In the figures: [0095]
FIG. 1 shows a cable harness wrapped inventively, the adhesive tape being passed around the product such that the adhesive composition is on the inside relative to the center axis of the product, and [0096]
FIG. 2 shows a cable harness wrapped inventively, the adhesive tape being passed around the product such that the adhesive composition is on the outside relative to the center axis of the product. [0097]
FIG. 3 shows a cable harness which is inventively wrapped, the adhesive tape having a narrow coating of an adhesive on both sides such that one adhesive composition lies against one edge of the backing material and on the other side of the backing material the adhesive composition is arranged at the opposite edge.[0098]
FIG. 1 shows a section of a [0099] cable harness tape 3 which is composed of a bundling-together of individual cables and which is wrapped inventively with an adhesive tape 1. The adhesive tape 1 is passed around the cable harness 3 in such a way that the adhesive composition 12, 22, 24 is on the inside relative to the center axis of the cable harness 3.
The section of the [0100] cable harness 3 depicted shows two winds 1 and 11 of the adhesive tape 1. Further winds would extend toward the left; these are not shown here.
The [0101] backing material 11, 21, 23 is coated on one side with an adhesive composition 12, 22, 24, application taking place in the form of a lengthways strip whose width is lower than that of the backing material 11, 21, 23 of the adhesive tape 1.
The [0102] cable harness 3 is wrapped in such a way that the strip of adhesive composition 12, 22, 24 bonds fully on the backing material 11, 21, 23 of the adhesive tape 1 itself. Bonding to the cable harness 3 is ruled out.
The [0103] adhesive tape 1 embraces (see wind I) in the width the section 24 and the section 22 and also the open backing 23 located in between. The section 22, which belongs to the wind II, therefore adheres to the section 23. (The section 24 would adhere to the backing of the next wind situated to the left.) In contrast to the exposed adhesive composition 12, the sections 22 and 24 are not visible from the outside, which is why the denser shading has been chosen to depict them.
FIG. 2 likewise shows a section of a [0104] cable harness 3 which has been inventively wrapped with an adhesive tape 1. Here, the adhesive tape 1 is passed around the cable harness 3 in such a way that the adhesive composition 12, 22, 24 is on the outside relative to the center axis of the cable harness 3. In this way the cable harness 3 does not come into contact with the adhesive composition 12, 22, 24.
Here again, the wrapping would continue toward the left. In wind I, the uncoated reverse of the [0105] adhesive tape 1 lies around the cable harness 3, with the adhesive section 24 being located on the right. Wind II is then carried out in such a way that the section 24 is covered fully by the adhesive tape 1, specifically by the section 21. In the course of the wind III, then, the section 12 is placed on in such a way as to fully cover the section 22. In this way, no adhesive composition 12, 22, 24 extends to the outside and soiling is ruled out.
FIG. 3 shows a further section of a [0106] cable harness 3 which has been wrapped inventively with an adhesive tape 1. The adhesive tape 1 has a double-sided narrow coating 12, 41 of an adhesive, applied in such a way that one adhesive 41 lies against one edge of the backing material and on the other side of the backing material the adhesive composition 12 is arranged at the opposite edge.
By the wrapping of the [0107] cable harness 3, the adhesive- composition sections 12 and 42 are joined, so producing a particularly strong bond.

Claims

What is claimed is:

1. A method of wrapping elongate product, especially cable harnesses, with an adhesive tape which is passed in a helical movement around the elongate product, the adhesive composition being applied, on at least one side of the backing material of the adhesive tape, lengthwise in the form of a strip whose width is lower than that of the backing material of the adhesive tape.

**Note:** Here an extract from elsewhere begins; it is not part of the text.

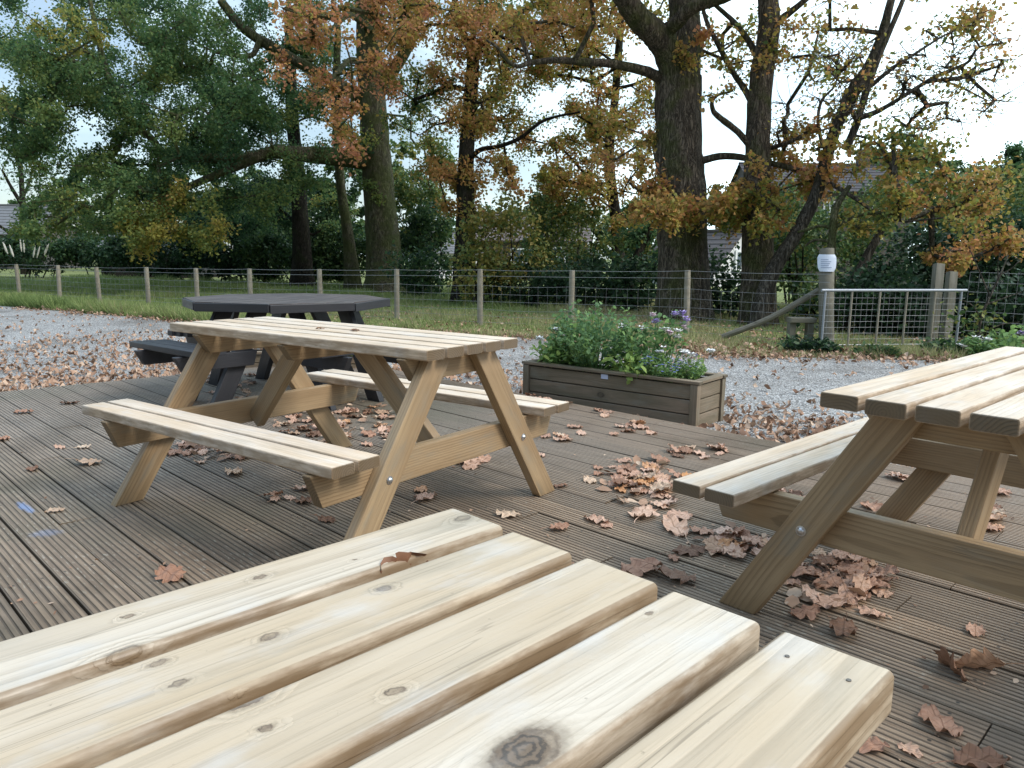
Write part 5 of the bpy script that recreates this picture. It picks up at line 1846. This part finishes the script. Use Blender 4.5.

2. The method as claimed in claim 1, wherein the adhesive tape is passed around the product in such a way that the adhesive composition is on the inside relative to the center axis of the product.

3. The method as claimed in claim 1, wherein the adhesive tape is passed around the product in such a way that the adhesive composition is on the outside relative to the center axis of the product.

4. The method as claimed in any of claims 1 to 3, wherein the adhesive tape is coated on one side with a pressure-sensitive adhesive composition.

5. The method as claimed in claim 1, wherein the adhesive tape is provided on the reverse of the backing material with a further adhesive film which is offset with respect to the coating on the opposite side.

6. The method as claimed in claim 5, wherein the adhesive tape is formed by laminating the adhesive-composition sides of two single-sidedly coated adhesive tapes, coated in particular over their full area, onto one another with an offset.

7. The method as claimed in any of claims 1 to 6, wherein the cable harness is wrapped in such a way that the strip of adhesive composition bonds substantially completely to the adhesive tape itself.

8. The method as claimed in any of claims 1 to 7, wherein backing material used for the adhesive tape comprises nonwoven webs consolidated in particular by overstitching with separate threads or by interlooping or waterjets or needles.

9. The method as claimed in any of claims 1 to 8, wherein the adhesive tape has a width of from 10 to 100 mm, in particular from 15 to 50 mm.

10. An elongate product wrapped with an adhesive tape, particularly a cable harness, where the adhesive tape is passed in a helical movement around the elongate product, the adhesive composition being applied, on at least one side of the backing material of the adhesive tape, lengthwise in the form of a strip whose width is lower than that of the backing material of the adhesive tape.